▼
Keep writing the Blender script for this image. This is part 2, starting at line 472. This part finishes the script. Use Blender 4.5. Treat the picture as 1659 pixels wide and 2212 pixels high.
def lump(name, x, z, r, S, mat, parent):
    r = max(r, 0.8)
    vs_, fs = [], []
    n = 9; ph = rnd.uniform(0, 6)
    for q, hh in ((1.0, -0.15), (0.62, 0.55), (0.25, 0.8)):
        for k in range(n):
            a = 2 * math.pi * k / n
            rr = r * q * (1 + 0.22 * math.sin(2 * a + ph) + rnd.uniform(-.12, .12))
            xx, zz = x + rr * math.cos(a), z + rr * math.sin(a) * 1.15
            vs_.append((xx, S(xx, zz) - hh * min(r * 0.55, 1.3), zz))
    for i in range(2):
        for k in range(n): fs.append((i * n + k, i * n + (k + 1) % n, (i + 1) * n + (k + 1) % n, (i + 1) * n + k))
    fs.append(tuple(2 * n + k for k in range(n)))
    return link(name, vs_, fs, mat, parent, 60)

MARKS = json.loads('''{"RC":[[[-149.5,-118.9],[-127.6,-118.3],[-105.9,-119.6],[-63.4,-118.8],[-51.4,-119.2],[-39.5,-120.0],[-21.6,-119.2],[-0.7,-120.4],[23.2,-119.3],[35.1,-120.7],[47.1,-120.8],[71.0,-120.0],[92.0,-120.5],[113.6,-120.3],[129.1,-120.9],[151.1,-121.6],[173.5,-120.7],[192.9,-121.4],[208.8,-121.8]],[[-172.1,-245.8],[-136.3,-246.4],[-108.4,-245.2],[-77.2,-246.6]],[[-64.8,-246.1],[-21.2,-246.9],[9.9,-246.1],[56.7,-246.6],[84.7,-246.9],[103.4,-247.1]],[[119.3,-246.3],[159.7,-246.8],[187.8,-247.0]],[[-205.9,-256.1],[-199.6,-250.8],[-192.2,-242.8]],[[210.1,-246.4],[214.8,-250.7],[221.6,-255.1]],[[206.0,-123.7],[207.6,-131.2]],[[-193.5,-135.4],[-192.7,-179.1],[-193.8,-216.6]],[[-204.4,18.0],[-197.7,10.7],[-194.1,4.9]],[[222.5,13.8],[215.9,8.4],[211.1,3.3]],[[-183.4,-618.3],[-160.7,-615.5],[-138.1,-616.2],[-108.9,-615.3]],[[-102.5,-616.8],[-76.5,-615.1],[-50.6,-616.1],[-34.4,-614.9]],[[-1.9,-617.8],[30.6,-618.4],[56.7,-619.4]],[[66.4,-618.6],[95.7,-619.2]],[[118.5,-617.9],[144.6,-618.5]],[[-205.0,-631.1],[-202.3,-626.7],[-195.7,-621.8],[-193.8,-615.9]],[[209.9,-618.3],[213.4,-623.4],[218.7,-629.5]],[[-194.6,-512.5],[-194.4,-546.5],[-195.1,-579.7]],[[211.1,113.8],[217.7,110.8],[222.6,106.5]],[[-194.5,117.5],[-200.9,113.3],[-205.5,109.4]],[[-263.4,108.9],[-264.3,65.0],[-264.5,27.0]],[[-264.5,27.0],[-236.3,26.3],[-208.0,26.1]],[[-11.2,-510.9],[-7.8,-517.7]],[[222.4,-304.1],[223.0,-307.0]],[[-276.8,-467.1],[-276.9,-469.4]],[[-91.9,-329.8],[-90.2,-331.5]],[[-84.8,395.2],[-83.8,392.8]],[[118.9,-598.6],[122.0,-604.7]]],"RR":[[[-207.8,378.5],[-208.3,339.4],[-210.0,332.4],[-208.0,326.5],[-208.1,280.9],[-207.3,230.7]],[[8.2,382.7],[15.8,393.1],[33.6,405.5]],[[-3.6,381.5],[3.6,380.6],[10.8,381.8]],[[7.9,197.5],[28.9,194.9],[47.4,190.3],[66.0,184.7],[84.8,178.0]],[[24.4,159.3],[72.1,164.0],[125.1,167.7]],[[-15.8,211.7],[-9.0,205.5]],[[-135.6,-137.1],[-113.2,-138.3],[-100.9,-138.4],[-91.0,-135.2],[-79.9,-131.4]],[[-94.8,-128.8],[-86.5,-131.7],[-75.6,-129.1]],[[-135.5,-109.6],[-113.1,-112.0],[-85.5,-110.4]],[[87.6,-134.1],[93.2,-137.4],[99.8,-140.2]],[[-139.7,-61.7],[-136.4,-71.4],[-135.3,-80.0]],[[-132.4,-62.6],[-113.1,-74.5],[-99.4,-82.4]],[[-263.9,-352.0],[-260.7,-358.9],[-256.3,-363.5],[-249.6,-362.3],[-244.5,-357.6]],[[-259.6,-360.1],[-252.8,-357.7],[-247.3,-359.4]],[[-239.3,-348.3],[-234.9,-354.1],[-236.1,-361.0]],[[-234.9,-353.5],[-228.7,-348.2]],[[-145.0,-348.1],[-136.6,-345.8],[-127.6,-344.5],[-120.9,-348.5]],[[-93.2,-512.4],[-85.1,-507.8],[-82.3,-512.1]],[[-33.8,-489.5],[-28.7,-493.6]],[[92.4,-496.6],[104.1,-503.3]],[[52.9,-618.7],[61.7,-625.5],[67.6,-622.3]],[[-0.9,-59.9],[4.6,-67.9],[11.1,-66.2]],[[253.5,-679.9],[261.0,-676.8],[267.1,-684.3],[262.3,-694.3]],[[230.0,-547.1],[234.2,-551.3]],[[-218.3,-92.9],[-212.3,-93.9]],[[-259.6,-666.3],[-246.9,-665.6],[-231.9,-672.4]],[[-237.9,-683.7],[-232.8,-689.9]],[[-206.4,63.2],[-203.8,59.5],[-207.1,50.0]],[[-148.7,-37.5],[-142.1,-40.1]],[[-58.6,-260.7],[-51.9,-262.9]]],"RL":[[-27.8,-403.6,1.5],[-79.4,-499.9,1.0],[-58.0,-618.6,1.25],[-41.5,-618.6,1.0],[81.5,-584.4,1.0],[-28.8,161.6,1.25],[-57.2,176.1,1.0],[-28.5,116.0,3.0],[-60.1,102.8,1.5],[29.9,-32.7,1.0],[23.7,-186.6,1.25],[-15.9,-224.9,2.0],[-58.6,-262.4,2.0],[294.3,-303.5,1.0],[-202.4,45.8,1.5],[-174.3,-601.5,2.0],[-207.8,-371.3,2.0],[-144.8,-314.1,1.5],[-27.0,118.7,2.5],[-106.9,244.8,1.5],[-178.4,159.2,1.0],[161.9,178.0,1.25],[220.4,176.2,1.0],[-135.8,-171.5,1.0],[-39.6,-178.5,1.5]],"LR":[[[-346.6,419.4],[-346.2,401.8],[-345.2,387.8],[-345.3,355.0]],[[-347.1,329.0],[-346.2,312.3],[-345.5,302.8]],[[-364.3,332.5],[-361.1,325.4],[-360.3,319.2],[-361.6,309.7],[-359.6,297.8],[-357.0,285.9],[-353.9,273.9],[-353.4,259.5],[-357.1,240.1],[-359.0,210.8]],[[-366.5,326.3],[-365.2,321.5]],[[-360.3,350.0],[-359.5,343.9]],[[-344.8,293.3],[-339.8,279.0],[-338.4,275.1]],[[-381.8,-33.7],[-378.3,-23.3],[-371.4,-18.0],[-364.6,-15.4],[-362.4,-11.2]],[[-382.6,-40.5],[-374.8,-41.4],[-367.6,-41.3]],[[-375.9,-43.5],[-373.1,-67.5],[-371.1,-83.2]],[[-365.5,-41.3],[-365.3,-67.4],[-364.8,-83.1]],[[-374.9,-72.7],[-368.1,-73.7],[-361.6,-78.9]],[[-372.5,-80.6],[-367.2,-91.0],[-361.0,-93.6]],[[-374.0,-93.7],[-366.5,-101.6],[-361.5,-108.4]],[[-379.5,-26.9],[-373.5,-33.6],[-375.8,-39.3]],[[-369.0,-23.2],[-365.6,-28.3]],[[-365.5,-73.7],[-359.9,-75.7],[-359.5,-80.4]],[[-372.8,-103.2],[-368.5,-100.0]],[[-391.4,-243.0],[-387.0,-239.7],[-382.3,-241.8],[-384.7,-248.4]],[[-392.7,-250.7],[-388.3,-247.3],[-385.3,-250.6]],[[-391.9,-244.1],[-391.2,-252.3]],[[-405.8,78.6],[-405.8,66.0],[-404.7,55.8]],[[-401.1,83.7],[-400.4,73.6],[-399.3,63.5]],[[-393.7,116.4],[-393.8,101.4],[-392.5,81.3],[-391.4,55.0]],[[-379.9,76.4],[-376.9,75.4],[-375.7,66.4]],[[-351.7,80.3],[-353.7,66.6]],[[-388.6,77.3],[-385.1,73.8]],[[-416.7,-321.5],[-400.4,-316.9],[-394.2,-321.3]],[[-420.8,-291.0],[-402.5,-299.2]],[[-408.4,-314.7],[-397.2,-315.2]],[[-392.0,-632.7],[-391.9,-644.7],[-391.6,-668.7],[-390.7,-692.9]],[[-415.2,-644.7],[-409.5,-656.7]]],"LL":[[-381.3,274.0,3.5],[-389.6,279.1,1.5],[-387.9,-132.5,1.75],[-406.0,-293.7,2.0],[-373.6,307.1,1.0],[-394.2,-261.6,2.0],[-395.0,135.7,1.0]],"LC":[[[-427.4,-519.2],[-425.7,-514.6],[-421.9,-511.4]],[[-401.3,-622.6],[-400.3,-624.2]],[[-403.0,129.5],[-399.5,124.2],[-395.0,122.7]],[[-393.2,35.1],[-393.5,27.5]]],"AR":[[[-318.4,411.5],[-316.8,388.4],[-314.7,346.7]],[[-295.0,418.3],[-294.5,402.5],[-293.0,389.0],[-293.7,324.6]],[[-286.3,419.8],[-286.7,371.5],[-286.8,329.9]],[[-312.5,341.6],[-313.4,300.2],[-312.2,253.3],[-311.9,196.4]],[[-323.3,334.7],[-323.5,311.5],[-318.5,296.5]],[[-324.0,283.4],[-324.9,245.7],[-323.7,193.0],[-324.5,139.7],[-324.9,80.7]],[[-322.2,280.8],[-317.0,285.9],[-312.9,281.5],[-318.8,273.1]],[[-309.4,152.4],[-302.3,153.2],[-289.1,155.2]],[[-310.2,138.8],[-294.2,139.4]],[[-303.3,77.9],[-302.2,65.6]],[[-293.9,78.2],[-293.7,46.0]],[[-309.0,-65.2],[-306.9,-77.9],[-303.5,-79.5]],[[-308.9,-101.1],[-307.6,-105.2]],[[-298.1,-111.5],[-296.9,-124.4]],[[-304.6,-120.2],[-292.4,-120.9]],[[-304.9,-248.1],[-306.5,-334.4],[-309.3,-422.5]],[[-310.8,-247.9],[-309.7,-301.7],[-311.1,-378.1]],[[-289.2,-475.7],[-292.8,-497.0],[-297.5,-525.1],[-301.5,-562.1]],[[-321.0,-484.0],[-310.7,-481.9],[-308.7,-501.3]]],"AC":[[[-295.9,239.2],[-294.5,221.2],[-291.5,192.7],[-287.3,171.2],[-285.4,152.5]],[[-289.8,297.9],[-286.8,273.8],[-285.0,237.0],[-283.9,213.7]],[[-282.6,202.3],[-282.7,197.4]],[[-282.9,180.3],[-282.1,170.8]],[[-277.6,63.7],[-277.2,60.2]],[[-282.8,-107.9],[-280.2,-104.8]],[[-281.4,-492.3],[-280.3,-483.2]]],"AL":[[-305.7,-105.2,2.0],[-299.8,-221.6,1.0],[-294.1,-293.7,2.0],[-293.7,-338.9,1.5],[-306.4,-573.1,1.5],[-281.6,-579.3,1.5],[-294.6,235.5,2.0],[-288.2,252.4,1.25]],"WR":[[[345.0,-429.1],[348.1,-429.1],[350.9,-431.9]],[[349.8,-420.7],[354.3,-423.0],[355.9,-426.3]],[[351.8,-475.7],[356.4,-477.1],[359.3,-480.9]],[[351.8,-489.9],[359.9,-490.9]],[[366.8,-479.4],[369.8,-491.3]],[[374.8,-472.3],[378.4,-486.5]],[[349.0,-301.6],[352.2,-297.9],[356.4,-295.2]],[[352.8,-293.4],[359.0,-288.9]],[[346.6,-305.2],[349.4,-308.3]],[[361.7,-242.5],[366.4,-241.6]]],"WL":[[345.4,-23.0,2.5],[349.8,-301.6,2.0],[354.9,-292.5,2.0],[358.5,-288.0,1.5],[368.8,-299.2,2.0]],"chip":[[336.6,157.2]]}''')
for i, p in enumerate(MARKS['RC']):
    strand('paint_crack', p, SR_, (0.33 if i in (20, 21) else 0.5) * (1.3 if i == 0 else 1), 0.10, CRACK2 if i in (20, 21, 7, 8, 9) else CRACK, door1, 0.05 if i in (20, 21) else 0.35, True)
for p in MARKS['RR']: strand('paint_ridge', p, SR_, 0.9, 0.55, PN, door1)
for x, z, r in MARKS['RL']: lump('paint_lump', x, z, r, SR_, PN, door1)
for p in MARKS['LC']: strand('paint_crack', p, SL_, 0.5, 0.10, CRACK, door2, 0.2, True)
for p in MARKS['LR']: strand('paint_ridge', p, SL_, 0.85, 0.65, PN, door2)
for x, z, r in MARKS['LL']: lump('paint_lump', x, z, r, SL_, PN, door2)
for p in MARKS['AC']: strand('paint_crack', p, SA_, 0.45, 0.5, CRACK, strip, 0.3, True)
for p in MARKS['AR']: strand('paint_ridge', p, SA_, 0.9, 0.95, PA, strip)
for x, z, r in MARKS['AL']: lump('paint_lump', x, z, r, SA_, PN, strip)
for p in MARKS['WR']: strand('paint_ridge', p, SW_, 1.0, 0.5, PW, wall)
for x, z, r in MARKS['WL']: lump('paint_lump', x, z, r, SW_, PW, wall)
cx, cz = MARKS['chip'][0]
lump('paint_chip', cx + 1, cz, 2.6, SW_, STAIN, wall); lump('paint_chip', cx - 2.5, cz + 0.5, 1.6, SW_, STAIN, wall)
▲
■ **The exercise**: From the top of the listing above, restate each line word for word up to and including the line with "return link(name, vs_, fs, mat, parent, 60)"; add nothing else.

■ **The answer**:
Keep writing the Blender script for this image. This is part 2, starting at line 472. This part finishes the script. Use Blender 4.5. Treat the picture as 1659 pixels wide and 2212 pixels high.
def lump(name, x, z, r, S, mat, parent):
    r = max(r, 0.8)
    vs_, fs = [], []
    n = 9; ph = rnd.uniform(0, 6)
    for q, hh in ((1.0, -0.15), (0.62, 0.55), (0.25, 0.8)):
        for k in range(n):
            a = 2 * math.pi * k / n
            rr = r * q * (1 + 0.22 * math.sin(2 * a + ph) + rnd.uniform(-.12, .12))
            xx, zz = x + rr * math.cos(a), z + rr * math.sin(a) * 1.15
            vs_.append((xx, S(xx, zz) - hh * min(r * 0.55, 1.3), zz))
    for i in range(2):
        for k in range(n): fs.append((i * n + k, i * n + (k + 1) % n, (i + 1) * n + (k + 1) % n, (i + 1) * n + k))
    fs.append(tuple(2 * n + k for k in range(n)))
    return link(name, vs_, fs, mat, parent, 60)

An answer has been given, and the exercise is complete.